As part of this, the finance division committed Rs281bn injection in next fiscal year and Rs155bn in FY2022-23. The power division, however, conveyed that the allocations were unrealistic and would result in increasing the circular debt. It said estimates for financial gap arrangement against the AJK special tariff, conversion of PHPL loan into public debt, PHPL and IPPs markup fundings and tariff differential subsidy had been kept on the lower side.

Similarly, the power division would be responsible to put together Rs850bn through 5.73pc improvement in overall recovery of billing (Rs205bn), for 2.12pc reduction in system losses (Rs130bn), reduction in IPPs markup on stock payments (Rs67bn), impact of reduction in return on equity secured from IPPs (Rs146bn) and payment by KE worth Rs303bn including Rs127bn starting with July 2021 and Rs175bn in FY2023.

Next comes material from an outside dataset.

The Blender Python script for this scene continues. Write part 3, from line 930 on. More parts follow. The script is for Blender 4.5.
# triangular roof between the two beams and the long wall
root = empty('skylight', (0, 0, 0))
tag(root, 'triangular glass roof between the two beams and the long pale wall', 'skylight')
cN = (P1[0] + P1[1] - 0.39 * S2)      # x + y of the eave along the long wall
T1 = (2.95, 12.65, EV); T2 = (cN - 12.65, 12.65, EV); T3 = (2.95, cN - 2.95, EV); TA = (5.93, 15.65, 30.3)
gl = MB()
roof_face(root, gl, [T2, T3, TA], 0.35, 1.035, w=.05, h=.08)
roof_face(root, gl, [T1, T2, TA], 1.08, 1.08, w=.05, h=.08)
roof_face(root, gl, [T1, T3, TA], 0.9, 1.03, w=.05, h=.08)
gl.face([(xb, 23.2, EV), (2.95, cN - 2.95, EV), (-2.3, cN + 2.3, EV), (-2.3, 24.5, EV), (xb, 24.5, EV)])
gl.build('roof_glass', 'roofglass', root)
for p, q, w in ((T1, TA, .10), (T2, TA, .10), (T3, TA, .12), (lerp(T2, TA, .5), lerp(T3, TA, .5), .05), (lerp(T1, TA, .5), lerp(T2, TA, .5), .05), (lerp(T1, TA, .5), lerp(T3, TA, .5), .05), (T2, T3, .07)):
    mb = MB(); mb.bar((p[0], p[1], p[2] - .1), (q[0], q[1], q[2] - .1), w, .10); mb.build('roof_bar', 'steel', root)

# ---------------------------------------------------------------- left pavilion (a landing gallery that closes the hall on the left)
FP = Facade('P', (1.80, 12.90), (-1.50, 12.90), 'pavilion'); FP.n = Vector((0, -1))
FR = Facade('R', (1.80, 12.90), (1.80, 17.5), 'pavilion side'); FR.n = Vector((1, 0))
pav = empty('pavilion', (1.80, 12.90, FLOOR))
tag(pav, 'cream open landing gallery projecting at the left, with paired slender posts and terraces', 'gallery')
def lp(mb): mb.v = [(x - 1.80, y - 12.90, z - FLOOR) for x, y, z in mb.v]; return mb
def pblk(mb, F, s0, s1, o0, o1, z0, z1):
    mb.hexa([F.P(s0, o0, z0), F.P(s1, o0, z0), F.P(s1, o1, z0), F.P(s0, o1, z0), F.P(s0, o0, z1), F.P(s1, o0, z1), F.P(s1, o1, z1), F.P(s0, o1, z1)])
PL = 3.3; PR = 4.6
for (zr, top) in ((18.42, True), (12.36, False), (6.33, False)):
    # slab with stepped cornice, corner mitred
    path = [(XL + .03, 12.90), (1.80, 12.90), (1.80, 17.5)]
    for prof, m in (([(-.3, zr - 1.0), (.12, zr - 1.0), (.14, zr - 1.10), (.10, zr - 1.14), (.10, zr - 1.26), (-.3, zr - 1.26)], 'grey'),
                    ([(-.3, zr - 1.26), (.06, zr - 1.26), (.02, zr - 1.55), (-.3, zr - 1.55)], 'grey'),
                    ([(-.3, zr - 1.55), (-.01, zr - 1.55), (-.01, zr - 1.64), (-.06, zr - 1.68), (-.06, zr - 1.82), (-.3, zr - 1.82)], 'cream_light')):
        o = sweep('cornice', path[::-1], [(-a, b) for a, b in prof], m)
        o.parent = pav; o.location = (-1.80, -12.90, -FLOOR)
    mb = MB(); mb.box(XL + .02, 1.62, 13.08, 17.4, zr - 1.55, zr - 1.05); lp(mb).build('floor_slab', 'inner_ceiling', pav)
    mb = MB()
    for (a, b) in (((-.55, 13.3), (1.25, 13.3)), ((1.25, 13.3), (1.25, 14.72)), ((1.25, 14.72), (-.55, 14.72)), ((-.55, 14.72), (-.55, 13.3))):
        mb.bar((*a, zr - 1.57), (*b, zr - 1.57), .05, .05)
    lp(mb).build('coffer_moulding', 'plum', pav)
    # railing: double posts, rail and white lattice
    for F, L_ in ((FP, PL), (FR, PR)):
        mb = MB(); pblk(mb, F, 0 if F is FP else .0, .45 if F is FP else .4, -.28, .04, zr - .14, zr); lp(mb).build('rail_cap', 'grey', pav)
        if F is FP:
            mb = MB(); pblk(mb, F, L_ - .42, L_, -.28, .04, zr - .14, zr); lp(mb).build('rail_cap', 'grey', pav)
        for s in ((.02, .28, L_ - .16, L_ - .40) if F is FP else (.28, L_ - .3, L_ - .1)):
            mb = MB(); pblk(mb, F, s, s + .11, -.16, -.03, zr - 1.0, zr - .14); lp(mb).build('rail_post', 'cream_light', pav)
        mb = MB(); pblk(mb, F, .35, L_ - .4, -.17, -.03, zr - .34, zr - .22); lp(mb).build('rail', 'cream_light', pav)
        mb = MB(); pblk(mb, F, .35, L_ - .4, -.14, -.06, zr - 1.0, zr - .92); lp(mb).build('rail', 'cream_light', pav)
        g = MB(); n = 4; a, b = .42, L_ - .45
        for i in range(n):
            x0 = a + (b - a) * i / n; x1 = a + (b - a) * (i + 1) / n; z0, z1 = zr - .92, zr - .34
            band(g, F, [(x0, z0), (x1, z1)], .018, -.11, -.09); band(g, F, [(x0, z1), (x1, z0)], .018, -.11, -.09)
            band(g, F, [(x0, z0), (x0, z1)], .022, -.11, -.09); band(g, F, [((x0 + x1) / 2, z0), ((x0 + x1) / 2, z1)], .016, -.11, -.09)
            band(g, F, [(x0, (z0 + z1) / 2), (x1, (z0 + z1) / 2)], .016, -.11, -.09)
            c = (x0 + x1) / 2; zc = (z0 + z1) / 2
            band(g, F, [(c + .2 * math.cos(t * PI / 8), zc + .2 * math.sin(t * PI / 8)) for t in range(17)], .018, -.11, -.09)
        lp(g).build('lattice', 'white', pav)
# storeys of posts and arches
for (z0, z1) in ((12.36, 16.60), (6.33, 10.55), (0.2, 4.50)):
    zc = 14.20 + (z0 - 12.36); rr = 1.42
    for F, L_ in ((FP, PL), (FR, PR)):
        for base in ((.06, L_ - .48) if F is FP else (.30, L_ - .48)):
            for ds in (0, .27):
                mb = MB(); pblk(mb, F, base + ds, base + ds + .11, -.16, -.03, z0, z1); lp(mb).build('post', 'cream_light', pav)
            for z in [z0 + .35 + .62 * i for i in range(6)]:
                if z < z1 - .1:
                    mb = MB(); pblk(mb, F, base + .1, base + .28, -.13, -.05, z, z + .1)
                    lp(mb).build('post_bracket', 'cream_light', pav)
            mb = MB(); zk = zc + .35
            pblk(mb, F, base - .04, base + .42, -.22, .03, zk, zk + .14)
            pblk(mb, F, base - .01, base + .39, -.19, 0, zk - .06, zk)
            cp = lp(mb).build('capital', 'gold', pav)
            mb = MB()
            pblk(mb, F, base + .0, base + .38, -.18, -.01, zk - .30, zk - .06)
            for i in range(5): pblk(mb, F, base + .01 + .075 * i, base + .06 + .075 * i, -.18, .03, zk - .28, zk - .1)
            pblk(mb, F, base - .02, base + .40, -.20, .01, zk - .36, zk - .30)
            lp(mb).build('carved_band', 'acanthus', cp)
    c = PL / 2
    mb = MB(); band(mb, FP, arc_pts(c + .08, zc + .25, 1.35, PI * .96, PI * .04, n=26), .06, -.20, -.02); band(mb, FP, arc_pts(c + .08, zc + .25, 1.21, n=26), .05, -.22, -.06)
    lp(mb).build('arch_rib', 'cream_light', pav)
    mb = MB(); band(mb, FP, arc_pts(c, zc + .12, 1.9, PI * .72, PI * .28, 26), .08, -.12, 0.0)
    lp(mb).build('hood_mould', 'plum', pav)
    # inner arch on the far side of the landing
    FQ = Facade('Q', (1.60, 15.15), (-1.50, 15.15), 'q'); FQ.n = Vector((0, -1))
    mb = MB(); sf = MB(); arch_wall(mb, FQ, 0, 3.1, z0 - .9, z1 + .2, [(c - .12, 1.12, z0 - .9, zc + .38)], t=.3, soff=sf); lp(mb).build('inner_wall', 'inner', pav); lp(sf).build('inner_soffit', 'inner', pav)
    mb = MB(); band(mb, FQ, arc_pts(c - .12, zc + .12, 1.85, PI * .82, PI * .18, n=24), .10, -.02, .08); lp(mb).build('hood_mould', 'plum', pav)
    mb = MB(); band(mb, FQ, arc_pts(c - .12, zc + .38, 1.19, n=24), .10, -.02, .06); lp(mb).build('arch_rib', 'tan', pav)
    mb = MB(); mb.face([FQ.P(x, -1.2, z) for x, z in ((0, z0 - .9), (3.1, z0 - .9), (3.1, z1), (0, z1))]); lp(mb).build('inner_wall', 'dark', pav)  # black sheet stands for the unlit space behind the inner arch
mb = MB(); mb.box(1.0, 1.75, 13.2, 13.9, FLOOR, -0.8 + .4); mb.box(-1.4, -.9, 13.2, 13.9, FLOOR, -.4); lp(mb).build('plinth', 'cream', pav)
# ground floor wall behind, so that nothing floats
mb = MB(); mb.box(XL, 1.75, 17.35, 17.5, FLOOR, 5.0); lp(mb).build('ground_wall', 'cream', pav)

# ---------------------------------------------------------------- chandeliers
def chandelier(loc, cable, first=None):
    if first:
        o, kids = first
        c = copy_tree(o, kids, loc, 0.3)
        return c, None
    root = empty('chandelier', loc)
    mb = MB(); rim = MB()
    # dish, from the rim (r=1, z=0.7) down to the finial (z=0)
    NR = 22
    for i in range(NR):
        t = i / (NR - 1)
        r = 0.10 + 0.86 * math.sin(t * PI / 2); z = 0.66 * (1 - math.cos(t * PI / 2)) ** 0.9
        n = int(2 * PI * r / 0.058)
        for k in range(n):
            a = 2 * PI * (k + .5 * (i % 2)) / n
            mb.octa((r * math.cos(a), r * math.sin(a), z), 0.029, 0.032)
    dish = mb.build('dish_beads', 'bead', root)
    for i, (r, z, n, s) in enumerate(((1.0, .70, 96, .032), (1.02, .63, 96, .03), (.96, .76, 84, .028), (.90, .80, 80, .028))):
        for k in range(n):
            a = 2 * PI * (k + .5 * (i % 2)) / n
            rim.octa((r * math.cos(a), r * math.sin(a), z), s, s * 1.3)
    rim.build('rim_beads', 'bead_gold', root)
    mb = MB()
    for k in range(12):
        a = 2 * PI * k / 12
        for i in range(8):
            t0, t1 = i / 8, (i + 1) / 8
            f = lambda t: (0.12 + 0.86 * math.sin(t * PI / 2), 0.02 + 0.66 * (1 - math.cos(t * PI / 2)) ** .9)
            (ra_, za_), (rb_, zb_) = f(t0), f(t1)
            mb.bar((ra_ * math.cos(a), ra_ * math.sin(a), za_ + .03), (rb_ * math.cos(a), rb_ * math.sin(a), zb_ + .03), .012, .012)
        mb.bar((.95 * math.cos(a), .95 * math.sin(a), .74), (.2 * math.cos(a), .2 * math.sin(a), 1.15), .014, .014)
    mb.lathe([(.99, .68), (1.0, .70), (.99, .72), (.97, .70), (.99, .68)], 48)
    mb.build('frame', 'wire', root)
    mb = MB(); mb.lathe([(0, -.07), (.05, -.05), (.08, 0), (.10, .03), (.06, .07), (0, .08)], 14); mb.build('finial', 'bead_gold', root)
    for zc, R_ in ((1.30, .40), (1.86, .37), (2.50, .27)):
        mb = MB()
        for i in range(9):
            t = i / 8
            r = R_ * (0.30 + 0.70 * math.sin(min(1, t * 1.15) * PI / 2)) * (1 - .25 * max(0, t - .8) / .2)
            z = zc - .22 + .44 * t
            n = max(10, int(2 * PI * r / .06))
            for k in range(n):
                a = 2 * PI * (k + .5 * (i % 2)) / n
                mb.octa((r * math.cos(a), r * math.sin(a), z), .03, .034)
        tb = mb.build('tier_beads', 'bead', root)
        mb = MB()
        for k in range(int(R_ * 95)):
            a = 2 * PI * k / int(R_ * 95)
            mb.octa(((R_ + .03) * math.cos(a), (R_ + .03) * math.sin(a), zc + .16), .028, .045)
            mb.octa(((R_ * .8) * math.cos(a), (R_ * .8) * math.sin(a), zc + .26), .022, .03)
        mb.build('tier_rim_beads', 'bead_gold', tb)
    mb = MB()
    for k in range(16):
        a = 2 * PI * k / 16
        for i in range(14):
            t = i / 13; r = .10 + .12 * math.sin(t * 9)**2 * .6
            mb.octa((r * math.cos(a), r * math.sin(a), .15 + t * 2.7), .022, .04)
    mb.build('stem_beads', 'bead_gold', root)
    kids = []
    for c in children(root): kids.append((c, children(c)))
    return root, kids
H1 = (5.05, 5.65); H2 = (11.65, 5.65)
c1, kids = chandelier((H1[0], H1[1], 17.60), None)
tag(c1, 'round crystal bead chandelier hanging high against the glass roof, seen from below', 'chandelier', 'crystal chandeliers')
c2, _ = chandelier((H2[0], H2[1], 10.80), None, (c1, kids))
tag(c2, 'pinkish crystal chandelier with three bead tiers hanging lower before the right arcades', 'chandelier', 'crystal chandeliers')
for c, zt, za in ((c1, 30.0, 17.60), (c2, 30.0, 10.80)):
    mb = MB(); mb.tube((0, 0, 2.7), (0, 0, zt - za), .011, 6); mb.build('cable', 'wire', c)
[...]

The power division told the finance division and the PM Office that while the prime minister rightly wanted to minimize the additional burden on consumers, unrealistic allocations and targets would bring the entire effort back to square one. It said the average consumer tariff had to increase from about Rs16 per unit at present to Rs20.50 by July 2022 but non-payment of sufficient subsidies or lower than targeted recoveries and efficiency improvements would need rather higher tariff increases when the consumption was struggling to pick up in view of affordability issues.

It was, therefore, important to have realistic targets and accurate financial allocations and then stick to them throughout the targeted two-year plan. Last week, the federal cabinet is reported to have given the go-ahead on a revised CDMP that put on record that circular debt would remain a reality with Rs1.1trillion outstanding payables despite repeated tariff increases, closure of old plants, fuel conversions, tax rationalisations and timely subsidy payments over the next two years.

With an addition of about Rs436bn during current year, the circular debt is estimated at Rs2.587tr by June 30, 2021. Without the CDMP, the circular debt is projected to reach Rs4.7tr by the end of FY2023.

With some efficiency gains on account of 5.73pc increase in bill recovery and 2.12pc reduction in technical losses, the circular debt is projected at Rs4.4tr by 2023, but it would be the “tariff rebasings and quarterly adjustments” that will inject Rs1.06tr in two years to contain circular debt by Rs3.5tr.

The plan is based on the assumptions that a revised commercial agreement with a power purchase agreement will be signed with K-Electric by June 2021, power consumption will grow by 4.5pc per annum, gas moratorium will stay on captive plants and industrial support package involving discounts on incremental consumption will continue until October 2023. The debt stock is estimated to be reduced by over Rs700bn in few months through clearance of Rs403bn payments to the IPPs as already agreed but blocked and another Rs200bn payment to CPEC projects.

But the biggest commitment has to come from the federal government – timely annual tariff rebasing and quarterly adjustments, AJK subsidy payments in June and allocation of recovery gap of PHPL and IPPs market payment surcharges in the coming budget.

In the meantime, the government will complete formation of independent boards and appointment of chief executives of Discos within current month and given key performance indicators for management contracts. “High-loss feeders” will be outsourced, Discos will be given targets for capital expenditure, loadshedding will be completely based on revenue. The Privatisation Commission will simultaneously give 10-year concession contracts for five heavy loss-incurring companies and five-year management contracts for five better Discos.